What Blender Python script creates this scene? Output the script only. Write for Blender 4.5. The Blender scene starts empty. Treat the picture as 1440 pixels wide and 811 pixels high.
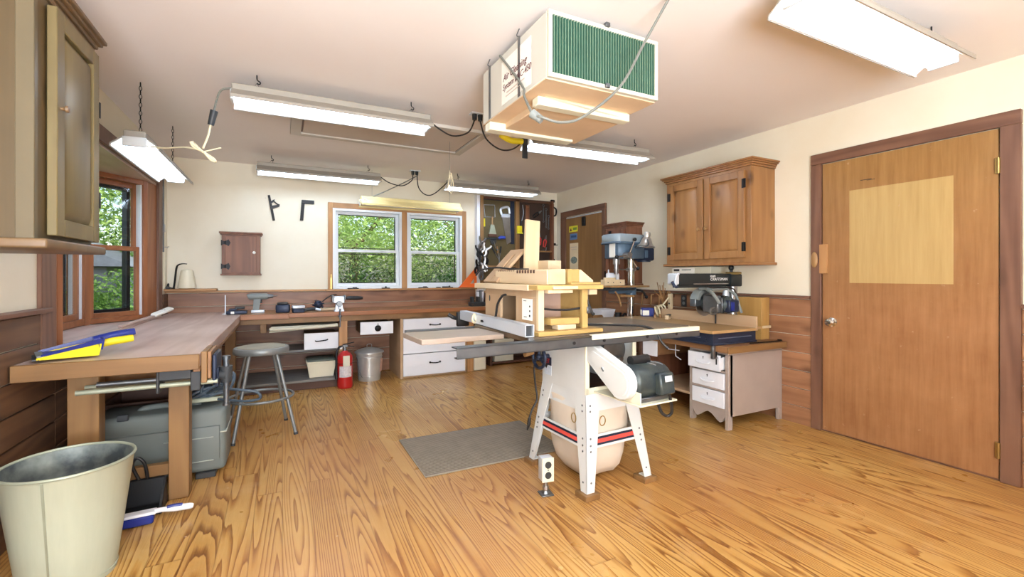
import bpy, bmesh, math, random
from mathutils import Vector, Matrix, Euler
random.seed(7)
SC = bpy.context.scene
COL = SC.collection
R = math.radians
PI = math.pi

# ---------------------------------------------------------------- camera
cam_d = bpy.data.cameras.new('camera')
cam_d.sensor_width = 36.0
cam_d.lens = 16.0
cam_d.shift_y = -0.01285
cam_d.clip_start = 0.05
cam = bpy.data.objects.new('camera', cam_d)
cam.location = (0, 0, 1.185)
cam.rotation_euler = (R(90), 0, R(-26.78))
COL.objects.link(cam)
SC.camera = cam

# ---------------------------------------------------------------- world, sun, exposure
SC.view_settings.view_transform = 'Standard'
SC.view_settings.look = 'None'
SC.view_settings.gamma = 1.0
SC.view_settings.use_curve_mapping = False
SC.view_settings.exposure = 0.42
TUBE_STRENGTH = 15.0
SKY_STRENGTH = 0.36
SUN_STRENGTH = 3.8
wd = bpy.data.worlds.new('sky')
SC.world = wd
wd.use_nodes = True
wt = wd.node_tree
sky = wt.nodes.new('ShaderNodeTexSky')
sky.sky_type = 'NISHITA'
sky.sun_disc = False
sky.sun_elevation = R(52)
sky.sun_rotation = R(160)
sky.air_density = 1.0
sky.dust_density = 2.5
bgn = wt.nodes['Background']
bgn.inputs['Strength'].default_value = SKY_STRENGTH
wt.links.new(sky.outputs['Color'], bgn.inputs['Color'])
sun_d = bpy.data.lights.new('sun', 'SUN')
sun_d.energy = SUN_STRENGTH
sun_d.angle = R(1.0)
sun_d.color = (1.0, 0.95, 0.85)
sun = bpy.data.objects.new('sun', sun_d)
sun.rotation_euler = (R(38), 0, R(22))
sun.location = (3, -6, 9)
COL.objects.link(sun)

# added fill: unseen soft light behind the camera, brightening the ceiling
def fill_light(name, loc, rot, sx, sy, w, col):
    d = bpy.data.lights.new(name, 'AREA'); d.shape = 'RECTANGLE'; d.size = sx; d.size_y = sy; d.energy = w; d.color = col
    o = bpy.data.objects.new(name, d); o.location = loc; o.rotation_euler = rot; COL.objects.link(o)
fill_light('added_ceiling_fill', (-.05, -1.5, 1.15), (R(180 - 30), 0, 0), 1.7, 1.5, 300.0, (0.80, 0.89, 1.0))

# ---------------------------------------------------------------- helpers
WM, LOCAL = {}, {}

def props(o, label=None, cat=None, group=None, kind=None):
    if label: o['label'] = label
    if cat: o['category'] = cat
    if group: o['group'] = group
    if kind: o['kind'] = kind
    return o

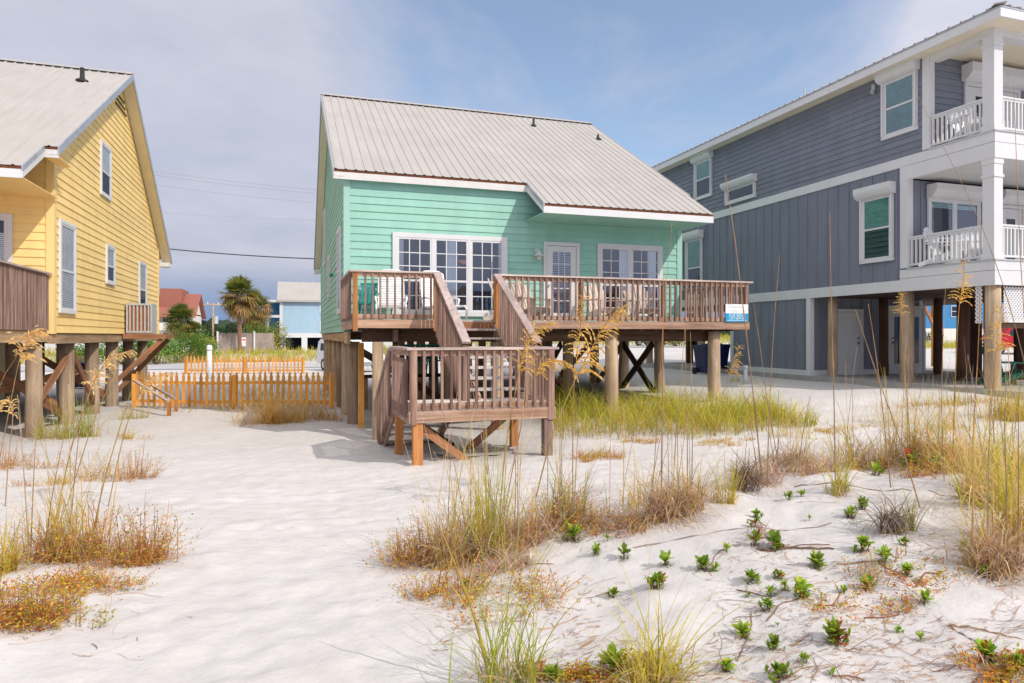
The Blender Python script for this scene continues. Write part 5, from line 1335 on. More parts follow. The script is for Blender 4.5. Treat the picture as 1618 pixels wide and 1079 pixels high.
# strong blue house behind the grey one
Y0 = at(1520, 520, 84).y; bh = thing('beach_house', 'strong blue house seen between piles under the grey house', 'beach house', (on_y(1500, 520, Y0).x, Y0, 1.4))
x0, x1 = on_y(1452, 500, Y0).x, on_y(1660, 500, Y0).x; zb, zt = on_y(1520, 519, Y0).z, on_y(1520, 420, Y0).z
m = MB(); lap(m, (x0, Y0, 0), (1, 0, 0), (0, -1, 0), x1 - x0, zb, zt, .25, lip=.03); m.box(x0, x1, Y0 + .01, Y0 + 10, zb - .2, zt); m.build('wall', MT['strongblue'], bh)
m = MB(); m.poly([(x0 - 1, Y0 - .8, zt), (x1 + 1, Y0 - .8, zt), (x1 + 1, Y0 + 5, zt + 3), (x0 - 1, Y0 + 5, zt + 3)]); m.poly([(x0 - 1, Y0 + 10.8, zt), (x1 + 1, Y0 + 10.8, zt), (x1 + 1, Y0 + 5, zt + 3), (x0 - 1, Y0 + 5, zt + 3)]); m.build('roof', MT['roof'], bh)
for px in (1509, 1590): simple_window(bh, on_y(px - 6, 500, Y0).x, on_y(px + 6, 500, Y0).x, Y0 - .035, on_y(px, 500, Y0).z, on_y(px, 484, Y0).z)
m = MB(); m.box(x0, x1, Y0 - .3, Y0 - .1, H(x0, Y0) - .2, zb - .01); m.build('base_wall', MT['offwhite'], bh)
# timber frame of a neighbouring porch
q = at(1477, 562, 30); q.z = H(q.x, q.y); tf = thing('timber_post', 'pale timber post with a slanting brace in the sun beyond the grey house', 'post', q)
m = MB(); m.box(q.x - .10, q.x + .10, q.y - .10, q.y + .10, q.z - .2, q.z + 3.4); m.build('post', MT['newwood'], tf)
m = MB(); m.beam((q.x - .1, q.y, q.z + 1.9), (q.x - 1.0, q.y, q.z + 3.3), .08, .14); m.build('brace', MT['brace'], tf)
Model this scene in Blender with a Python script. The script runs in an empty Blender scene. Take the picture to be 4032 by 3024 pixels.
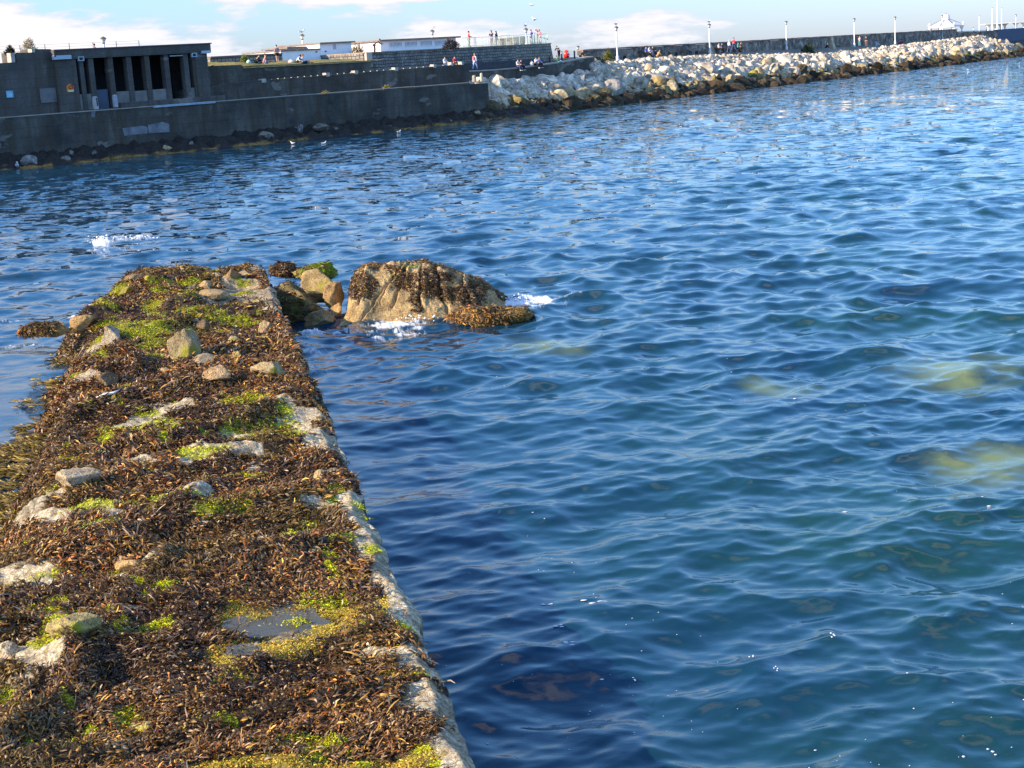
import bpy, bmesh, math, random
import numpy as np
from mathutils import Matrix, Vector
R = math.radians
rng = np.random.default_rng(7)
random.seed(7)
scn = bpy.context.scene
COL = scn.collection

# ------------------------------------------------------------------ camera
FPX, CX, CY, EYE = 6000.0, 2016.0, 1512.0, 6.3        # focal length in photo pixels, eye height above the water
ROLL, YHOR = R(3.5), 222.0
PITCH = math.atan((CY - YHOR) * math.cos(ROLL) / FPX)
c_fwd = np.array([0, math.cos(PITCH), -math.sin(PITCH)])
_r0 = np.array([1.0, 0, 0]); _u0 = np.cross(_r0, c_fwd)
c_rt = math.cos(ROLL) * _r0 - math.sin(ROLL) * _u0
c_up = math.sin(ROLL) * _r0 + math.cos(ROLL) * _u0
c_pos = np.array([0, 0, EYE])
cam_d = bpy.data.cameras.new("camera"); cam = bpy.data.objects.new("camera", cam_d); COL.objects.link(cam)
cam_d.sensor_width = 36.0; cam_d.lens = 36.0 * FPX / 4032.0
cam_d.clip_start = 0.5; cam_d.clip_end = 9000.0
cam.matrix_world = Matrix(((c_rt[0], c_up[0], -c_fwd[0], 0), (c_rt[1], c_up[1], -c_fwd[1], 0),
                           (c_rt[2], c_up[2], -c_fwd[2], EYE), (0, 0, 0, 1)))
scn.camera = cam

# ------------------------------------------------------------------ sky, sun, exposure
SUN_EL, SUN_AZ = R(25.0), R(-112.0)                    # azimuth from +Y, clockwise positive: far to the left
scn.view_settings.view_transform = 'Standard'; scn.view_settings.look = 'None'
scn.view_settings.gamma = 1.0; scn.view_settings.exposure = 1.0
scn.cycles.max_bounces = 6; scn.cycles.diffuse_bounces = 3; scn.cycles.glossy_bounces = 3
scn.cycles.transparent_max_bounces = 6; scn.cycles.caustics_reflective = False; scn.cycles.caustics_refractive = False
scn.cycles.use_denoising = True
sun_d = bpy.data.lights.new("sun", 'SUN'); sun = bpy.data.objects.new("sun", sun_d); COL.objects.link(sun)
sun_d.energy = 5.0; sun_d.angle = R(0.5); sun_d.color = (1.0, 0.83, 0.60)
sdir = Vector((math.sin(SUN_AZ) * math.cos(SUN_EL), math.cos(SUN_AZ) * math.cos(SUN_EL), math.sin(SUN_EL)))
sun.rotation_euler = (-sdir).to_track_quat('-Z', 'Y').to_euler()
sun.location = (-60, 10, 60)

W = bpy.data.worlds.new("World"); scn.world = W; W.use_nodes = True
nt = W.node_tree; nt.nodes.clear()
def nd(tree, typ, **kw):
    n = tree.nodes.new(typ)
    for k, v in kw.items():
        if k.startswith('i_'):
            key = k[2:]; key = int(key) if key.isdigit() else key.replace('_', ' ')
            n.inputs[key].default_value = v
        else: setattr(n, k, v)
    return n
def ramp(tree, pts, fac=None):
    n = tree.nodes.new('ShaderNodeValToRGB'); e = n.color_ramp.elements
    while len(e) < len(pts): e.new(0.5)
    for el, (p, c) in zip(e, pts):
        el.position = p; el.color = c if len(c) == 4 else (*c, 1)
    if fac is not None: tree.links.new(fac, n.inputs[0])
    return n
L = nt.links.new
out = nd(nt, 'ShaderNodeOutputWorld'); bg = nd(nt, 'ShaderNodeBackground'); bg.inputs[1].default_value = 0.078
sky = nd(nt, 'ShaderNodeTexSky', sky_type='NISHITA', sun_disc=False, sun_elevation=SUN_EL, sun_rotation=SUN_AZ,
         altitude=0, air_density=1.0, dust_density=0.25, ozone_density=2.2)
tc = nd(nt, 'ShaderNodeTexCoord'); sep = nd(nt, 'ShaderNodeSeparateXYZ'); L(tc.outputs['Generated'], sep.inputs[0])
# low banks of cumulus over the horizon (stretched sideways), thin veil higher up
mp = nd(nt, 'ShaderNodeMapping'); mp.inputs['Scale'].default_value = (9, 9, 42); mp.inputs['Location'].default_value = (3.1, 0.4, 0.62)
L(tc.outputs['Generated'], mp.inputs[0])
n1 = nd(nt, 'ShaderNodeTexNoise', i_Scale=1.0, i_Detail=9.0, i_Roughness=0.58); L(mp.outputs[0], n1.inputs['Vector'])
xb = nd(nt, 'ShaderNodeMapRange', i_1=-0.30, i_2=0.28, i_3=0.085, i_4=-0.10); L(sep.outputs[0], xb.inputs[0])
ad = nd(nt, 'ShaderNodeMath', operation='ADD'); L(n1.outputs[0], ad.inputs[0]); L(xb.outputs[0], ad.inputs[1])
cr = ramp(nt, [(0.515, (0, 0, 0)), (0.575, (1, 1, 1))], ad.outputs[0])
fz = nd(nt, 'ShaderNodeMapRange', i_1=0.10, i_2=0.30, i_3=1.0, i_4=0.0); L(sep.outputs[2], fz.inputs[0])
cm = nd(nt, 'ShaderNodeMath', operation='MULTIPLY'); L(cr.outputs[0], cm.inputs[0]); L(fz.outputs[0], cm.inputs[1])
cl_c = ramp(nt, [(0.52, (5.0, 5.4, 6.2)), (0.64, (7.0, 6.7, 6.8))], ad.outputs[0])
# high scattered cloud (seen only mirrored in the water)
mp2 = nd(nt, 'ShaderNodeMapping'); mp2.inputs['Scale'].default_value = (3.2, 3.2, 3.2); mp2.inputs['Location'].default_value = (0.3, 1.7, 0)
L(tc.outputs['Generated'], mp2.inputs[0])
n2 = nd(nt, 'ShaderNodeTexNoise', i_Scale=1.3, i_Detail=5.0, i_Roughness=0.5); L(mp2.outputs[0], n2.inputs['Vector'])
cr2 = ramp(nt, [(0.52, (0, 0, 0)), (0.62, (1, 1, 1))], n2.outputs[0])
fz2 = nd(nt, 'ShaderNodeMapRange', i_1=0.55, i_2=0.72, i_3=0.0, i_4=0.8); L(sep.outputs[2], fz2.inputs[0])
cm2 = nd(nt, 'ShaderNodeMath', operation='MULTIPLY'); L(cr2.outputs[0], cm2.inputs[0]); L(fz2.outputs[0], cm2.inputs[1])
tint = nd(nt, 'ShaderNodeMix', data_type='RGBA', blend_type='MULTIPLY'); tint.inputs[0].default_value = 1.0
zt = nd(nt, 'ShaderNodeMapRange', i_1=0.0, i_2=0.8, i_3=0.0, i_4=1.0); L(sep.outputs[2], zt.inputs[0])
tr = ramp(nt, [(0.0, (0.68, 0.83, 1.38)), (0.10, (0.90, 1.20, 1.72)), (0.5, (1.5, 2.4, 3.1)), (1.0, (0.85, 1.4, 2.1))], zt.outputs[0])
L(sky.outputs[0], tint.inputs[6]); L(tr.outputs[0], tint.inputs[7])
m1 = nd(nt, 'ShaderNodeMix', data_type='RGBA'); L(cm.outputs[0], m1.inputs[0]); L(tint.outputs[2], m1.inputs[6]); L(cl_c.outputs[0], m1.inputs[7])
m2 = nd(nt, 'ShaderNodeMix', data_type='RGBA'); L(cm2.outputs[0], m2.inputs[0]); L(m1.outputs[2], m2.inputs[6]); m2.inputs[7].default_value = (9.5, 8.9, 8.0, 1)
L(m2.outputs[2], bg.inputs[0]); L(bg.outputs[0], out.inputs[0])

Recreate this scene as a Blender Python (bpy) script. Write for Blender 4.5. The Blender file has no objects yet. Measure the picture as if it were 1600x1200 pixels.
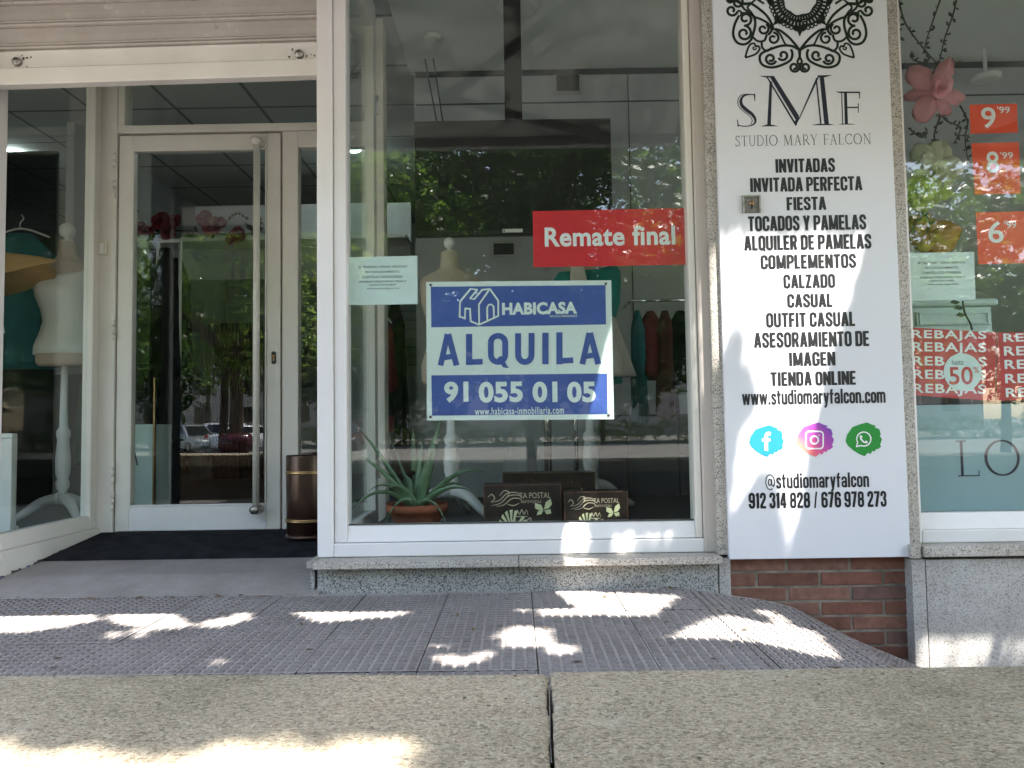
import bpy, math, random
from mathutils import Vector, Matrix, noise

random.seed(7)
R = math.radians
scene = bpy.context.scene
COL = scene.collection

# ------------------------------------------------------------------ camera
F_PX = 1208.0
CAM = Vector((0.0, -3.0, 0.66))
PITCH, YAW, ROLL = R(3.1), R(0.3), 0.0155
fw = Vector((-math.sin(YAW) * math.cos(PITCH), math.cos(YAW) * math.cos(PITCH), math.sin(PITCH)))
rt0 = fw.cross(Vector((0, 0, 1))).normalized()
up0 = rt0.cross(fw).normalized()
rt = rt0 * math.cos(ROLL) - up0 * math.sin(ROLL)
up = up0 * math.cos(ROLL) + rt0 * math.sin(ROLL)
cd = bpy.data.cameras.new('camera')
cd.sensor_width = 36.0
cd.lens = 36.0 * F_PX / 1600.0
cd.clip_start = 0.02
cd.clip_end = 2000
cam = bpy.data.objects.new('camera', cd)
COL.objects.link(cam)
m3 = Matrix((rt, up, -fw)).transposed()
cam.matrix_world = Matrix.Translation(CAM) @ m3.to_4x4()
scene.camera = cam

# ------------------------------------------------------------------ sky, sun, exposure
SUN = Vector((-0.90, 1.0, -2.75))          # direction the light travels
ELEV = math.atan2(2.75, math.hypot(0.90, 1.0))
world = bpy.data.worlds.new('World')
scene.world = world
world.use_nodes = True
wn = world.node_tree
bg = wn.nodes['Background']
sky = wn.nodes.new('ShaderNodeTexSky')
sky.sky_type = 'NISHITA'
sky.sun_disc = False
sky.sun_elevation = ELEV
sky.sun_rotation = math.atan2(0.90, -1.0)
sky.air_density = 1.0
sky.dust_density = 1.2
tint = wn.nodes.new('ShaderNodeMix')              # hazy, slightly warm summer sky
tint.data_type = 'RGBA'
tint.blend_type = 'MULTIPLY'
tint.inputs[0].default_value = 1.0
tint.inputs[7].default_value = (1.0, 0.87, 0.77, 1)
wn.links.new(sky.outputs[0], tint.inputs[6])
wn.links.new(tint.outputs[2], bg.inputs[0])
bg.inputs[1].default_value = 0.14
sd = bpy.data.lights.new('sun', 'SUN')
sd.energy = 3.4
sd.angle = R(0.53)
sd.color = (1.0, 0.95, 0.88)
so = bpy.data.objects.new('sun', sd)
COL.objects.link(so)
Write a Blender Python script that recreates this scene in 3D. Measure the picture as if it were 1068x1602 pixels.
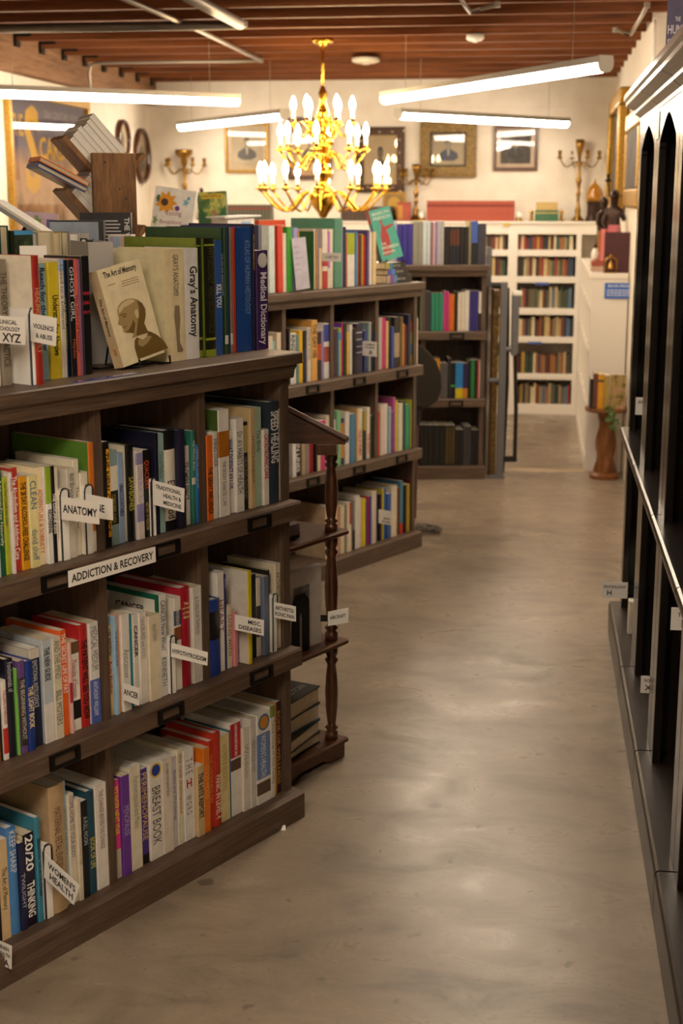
^^^^^^^^^^^^^^^^
In the entries above, find the line that contains "SC.camera = cam", then repeat exactly every line from the first one through that line, with no pictures.

What Blender Python script creates this scene? Output the script only. Write for Blender 4.5. The Blender scene starts empty. Treat the picture as 1440 pixels wide and 811 pixels high.
import bpy, bmesh, math, random
from mathutils import Vector, Matrix, Euler
random.seed(7)
SC = bpy.context.scene
COL = SC.collection
R = math.radians
PI = math.pi

# ---------------------------------------------------------------- camera
cam_d = bpy.data.cameras.new('camera')
cam_d.sensor_width = 36.0
cam_d.lens = 16.0
cam_d.shift_y = -0.01285
cam_d.clip_start = 0.05
cam = bpy.data.objects.new('camera', cam_d)
cam.location = (0, 0, 1.185)
cam.rotation_euler = (R(90), 0, R(-26.78))
COL.objects.link(cam)
SC.camera = cam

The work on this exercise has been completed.